5- Bunun yanı sıra, mevcut durumda tarım sektörüne yönelik çok kalabalık bir mevzuat olduğu ve Avrupa Birliği uyum müzakereleri çerçevesinde söz konusu mevzuatın sürekli biçimde değiştiği ve güncellendiği gözlemlenmiştir. Ayrıca tarım sektörünün diğer pek çok sektör ile yakın ilişkisi olması sektörü etkileyecek düzenlemeler yapabilecek kurum sayısında da artış yaratmaktadır. Fakat ülkemizde kamu kurumlarının birbiri ile çelişen veya tamamlayıcı olamayan düzenlemeler yapması ve düzenlemelerde farklı terminolojilerin kullanılması söz konusu olabilmektedir. Bu çerçevede gerekli iyileştirmelerin yapılabilmesi hedefiyle;
a) Bakanlıklar arasında tarım konusundaki iletişimin sağlıklı bir şekilde tesisi bakımından bir bakanlığın doğrudan yetkilendirilmesi,
b) tüm ilgili mevzuatta AB ve uluslararası kuruluşların kullandığı ortak tanım ve terminolojinin kullanılmasının sağlanması,
c) Gıda, Tarım ve Hayvancılık Bakanlığı'nın Yüksek Planlama Kurulu üyesi yapılması uygun olacaktır.
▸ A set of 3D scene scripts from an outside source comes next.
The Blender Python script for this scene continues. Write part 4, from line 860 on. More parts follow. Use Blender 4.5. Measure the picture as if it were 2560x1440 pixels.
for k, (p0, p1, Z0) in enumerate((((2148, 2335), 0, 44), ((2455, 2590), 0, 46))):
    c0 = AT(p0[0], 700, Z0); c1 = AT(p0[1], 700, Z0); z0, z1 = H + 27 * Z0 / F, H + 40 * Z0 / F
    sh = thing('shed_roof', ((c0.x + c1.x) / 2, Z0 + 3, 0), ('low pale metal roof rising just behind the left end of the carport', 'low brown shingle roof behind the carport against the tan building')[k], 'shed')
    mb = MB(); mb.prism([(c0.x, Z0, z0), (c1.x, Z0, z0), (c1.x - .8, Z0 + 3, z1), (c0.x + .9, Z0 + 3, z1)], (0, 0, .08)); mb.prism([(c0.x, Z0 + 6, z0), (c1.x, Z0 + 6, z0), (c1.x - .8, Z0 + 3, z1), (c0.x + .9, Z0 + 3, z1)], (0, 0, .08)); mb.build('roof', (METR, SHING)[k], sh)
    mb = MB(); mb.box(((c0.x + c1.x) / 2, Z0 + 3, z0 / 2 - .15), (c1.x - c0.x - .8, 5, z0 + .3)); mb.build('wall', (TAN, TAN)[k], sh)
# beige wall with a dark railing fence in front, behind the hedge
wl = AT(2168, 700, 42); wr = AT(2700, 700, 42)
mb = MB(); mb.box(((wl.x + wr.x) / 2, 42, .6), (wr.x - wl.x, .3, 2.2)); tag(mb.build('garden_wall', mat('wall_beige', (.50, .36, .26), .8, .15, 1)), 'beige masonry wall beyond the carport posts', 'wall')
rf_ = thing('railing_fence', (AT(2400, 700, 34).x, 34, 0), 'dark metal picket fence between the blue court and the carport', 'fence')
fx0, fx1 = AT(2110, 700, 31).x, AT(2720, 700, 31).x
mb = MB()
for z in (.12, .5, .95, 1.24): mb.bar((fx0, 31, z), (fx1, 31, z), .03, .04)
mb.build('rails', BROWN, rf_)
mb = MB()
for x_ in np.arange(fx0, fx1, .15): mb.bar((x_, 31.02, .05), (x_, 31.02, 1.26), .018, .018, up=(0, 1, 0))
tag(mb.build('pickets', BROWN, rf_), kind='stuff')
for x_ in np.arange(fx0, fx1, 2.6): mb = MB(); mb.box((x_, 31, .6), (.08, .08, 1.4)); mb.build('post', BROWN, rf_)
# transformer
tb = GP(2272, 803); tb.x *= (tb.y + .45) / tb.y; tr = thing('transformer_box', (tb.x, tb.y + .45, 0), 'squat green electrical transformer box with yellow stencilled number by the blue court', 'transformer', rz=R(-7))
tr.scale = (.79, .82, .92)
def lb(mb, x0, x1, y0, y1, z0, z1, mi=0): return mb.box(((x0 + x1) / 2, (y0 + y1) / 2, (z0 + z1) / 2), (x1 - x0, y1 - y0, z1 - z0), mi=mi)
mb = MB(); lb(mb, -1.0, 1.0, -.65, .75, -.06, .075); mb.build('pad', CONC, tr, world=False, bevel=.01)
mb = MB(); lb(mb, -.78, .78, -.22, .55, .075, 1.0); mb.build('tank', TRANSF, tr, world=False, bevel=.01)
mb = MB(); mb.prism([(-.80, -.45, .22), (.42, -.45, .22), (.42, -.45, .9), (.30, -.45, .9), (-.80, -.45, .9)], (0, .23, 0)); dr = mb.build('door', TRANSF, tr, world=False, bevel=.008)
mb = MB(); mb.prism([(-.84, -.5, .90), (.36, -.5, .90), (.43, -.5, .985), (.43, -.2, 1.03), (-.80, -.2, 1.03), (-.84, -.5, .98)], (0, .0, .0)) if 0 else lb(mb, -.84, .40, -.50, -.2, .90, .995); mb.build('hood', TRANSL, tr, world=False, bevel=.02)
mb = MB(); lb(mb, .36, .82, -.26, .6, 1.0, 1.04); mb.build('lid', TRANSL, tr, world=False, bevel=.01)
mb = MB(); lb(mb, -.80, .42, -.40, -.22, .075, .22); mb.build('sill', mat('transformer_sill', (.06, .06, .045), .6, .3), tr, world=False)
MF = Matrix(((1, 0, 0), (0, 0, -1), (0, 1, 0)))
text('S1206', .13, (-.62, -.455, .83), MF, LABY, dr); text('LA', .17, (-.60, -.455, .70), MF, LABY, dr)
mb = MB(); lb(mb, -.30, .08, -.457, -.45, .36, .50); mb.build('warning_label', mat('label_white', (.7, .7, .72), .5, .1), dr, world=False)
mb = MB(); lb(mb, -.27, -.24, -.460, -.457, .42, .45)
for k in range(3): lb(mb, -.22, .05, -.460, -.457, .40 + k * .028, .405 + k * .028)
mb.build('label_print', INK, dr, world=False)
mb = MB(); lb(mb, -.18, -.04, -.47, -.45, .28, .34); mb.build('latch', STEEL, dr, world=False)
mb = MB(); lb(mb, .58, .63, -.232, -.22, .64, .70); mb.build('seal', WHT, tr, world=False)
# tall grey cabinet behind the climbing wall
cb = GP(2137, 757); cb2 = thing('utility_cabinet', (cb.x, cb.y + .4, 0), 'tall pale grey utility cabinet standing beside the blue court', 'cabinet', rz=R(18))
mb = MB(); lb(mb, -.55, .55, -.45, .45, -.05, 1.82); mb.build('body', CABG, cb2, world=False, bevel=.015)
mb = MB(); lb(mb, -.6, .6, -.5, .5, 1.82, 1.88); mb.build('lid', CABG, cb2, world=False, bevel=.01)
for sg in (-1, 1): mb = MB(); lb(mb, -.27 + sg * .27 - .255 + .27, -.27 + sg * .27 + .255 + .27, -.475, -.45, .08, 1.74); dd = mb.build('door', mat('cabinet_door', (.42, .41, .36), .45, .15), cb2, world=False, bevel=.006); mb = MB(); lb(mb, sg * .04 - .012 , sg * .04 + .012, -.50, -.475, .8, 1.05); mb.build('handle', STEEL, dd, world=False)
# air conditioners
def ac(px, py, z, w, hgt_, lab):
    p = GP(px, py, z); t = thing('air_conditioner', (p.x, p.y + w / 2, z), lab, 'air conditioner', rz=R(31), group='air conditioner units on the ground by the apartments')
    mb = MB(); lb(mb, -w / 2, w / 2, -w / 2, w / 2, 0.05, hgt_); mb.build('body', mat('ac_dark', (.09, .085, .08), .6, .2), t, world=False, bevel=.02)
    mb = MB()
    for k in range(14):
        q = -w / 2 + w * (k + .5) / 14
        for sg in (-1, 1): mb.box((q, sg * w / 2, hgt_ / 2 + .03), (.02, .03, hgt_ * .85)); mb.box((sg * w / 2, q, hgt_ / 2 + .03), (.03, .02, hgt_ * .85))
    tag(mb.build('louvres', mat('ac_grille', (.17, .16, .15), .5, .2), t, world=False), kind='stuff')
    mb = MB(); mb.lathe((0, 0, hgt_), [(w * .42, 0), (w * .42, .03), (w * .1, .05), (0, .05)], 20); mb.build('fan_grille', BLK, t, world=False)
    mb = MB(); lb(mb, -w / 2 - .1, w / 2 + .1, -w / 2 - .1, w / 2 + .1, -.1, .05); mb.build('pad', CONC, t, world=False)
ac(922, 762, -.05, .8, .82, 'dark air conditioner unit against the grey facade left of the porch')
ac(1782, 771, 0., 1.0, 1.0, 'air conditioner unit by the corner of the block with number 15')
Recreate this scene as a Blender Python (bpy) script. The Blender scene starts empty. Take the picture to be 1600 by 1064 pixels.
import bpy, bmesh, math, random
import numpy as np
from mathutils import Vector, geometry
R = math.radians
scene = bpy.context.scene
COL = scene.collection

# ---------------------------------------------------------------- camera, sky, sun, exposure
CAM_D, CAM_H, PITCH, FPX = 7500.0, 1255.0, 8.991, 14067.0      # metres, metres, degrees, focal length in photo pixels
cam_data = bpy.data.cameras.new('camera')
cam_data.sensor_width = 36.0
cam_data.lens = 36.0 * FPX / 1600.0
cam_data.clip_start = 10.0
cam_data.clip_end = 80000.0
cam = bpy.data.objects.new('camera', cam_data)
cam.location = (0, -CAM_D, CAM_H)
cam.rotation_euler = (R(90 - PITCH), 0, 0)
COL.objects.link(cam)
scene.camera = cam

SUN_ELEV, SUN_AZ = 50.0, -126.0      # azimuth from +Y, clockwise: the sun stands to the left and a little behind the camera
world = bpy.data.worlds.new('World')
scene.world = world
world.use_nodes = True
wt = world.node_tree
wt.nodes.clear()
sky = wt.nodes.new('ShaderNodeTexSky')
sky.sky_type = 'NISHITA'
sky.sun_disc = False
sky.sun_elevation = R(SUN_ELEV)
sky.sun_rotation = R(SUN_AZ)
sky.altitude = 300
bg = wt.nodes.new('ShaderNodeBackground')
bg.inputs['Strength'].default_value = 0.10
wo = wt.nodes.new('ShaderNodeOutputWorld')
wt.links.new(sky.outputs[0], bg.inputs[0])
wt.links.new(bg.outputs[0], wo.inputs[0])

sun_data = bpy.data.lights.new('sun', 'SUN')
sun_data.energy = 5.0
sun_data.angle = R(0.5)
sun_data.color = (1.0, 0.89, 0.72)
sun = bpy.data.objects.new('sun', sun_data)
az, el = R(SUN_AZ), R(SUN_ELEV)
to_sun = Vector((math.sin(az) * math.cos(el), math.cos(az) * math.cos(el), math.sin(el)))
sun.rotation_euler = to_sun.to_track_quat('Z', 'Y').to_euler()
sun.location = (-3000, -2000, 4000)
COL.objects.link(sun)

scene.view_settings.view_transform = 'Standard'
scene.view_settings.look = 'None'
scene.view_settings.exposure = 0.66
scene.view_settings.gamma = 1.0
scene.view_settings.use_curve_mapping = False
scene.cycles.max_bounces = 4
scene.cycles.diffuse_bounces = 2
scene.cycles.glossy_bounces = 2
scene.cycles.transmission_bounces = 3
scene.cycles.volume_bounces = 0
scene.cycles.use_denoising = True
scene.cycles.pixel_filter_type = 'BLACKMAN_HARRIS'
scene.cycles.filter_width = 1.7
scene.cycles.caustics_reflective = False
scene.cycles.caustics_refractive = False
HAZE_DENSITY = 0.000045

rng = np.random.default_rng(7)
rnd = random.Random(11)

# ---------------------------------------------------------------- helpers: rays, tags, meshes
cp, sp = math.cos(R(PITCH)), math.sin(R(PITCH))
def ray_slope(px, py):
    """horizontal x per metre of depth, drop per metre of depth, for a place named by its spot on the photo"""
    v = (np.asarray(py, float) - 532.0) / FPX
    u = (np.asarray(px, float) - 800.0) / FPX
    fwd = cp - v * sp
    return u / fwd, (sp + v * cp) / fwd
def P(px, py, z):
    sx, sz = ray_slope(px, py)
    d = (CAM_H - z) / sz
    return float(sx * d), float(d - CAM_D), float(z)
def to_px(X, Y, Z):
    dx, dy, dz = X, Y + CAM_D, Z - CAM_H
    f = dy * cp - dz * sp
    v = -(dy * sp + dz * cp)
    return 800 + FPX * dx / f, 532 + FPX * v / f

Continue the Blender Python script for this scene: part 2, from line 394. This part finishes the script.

6- Son olarak gerek ülkenin ihracat potansiyelinin tam olarak hayata geçirilmesi ve gerekse ülke politikalarına doğrudan etkide bulunan uluslararası gelişmelerin yakınen ve etkin olarak takip edilebilmesi adına, Türkiye'nin dış temsilciliklerinde yer alan Tarım Ateşeliği kadrolarına ivedilikle atamaların yapılması önemli görülmektedir.
Özetle, TÜSİAD'ın tarım raporu akademik bir bakış açısı ile iş dünyasının penceresinden tarıma bakışı yansıtıyor. Eksiklikleri,eleştirilecek bir çok yönü var. Bunun için raporun tamamını okumak gerekiyor. Yazıyı bir haberle tamamlayalım. Cumhuriyet Halk Partisi'nin (CHP) Tarım Raporu 6 Aralık Cumartesi günü açıklanacak. Raporun ayrıntılarını paylaşacağız.